"The camera is an instrument that teaches people how to see without a camera." - Dorothea Lange

Monday, March 15, 2010

when and what to shoot: meyerowitz

Good stuff from a Joel Meyerowitz interview I recently stumbled upon...

"I'm often asked how I know when and what to shoot. You feel it out. It's like walking on ice. You have to feel your way and use your intuition.

For me, I know when I'm there.

Simple human terms are the motivation and the response. It's like conversation. When you go to a party and you talk to somebody, you may at first stand at a social distance, or, if there's some opening from that person, and you feel connected, you may get slightly closer and speak in a more intimate way. Or if you dance with someone, you may dance close or you may dance at a social distance. You feel it out. That's what it's like when I'm photographing, I move in and out as I get called into what's happening and I try and find the right relationship to it, of course this is all happening in an instantaneous way. After all the camera has a thousandth of a second on it which means we can react and relate in those minute fragments of time. One learns to live in those here and now and then vanished moments.
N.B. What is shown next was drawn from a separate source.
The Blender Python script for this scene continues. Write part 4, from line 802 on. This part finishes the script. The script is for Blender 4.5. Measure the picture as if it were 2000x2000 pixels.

It's all about seeing the things only YOU can see. After all you see everything every day, and most of it seems boring, right? But then, every once in a while you see something and it makes you have a little 'gasp', isn't that so? Just a little intake of your breath when you are startled by that small thing, or that brief moment when something in the world says, 'look at me, pay attention to ME!' Well, that's it! That's when you take the picture and when you have done that for a while you will have lots of pictures that will look only like pictures that you can see, and not like anyone else's pictures. And that's the secret. there are no rules to follow, there is only your 'instinct'.


Wherever I go, the camera is on my shoulder, and it's been like that for more than forty years. I am just there trying to be present and conscious. And at some given moment I sense that I've walked into a zone of energy that awakens me. I suddenly lose my forward momentum. There's no reason to go forward. It's not something I eyeball. It's not a bunch of red flowers, or an obvious object, it's some thing that's giving off energy. It's a force field that I enter and in it there are relationships that come together in a way that strikes me as meaningful.

Sometimes, for example, when you walk on the streets of New York, and you walk under construction scaffolding, you step out of the daylight and into the shadow, and as you pass that place where the door leads into the site you smell the presence of wet concrete, of acetylene torches, and the dust of construction. It's a very palpable, powerful smell. You step under the scaffolding and there's nothing; you hit the door and there's a smell of everything; and then you take one more step and there's nothing again. You've left the zone. All that's happened is that a current of air has rushed across the path that you're on. Photography is like that; a sliver of sensation that becomes visible in some way and then is gone, but when you were in it, it was total.


I don't mean to be mystical, but when I hit that space I say, 'Whoa, something is here. What's here?' The first thing that's there is me. I take the opportunity to see what it is that's defining me. And every time I do that I make a picture that has some special meaning to me. When I look at them afterwords, I know I was in the right place and the right time. I use that beat to allow it to come into being, to stop myself from pushing through it. Because the easiest thing is to be blind, and to keep right on rolling until you get to someplace that's a familiar, observable reality. But this is not only about an observable reality; it's a sensory reality. I trust that now, more than any other form of approach.


My central premise as an artist is to connect to my own feelings, and by so doing, when I'm really close to them, I may be able to make something that transports people back to the experience through the openness of the photograph. That's what I do, I try and disappear, and let the image do the work of transmitting the experience. I've come to understand this over 40+ years of shooting, that the heart of my work is conveying what I felt while I was briefly awakened by the moment. These 'glimpses' of reality are powerful calls to consciousness."